With Woodlore’s 2012 course season now well underway, Aspirant Instructor Sarah Day shares her thoughts on working and living in the outdoors at this time of year:
I started working at Woodlore in 2006. But since then I’ve not been able to work courses during the early part of the season due to other commitments. I think I’d forgotten just how much I love spring.
Watching summer mellow into autumn is a different affair, the last flush of colour before you wake up one morning and know the summer is over. The day when it seems the birch leaves have turned yellow and started to drop almost overnight; it always makes me feel a little sad. I love winter, and I love autumn but the end of the summer means the end of the course season and a few months until I’ll be back outdoors properly again.

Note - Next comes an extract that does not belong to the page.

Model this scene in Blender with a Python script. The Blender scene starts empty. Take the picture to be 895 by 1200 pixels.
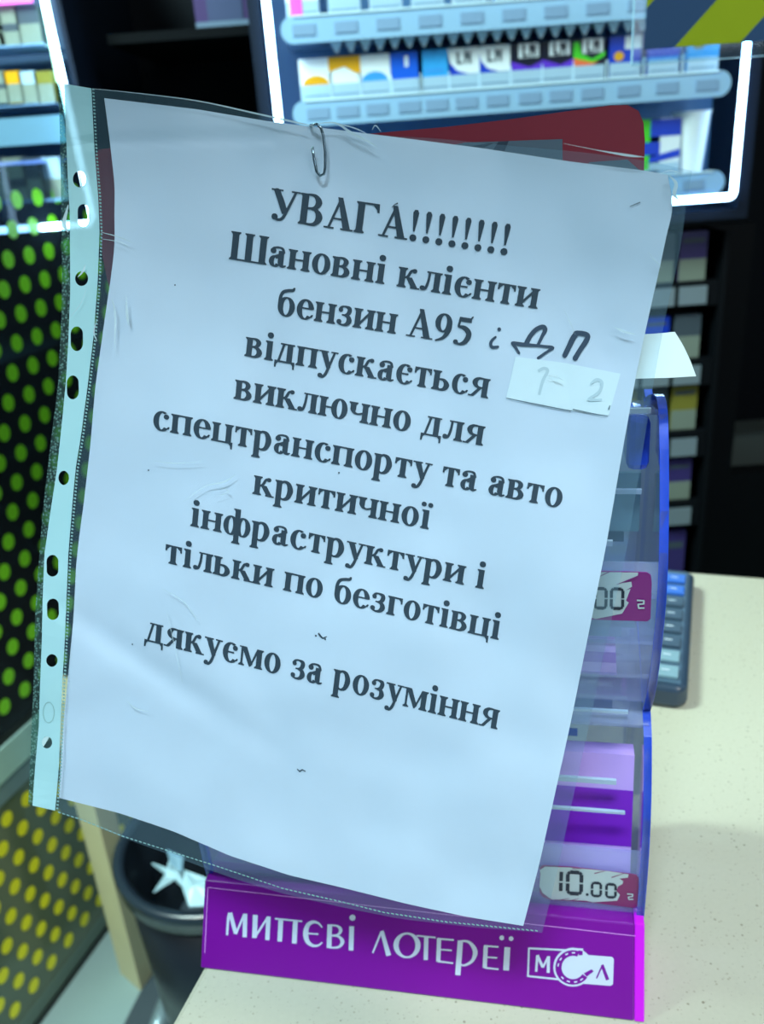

Spring is a season of firsts – the first Woodlore course, the first butterflies and bluebells, the first bumblebees. The woods are so alive with the hustle and bustle of life that it’s impossible to ignore. The changes are so much more tangible than in other seasons too. For two weeks I watched buds on the beech tree near the store tent swelling almost imperceptibly, then burst into a riot of vivid green in the space of three days. The leaves start thin and crinkled, like a butterfly that’s just emerged from its chrysalis, but quickly spread into a beautiful emerald canopy, until the whole wood is dusted with a delicate sprinkling of green. It looks good enough to eat – and some of it is – nettles, hawthorn, dog rose shoots, ramsons and beech leaves are all spring delicacies.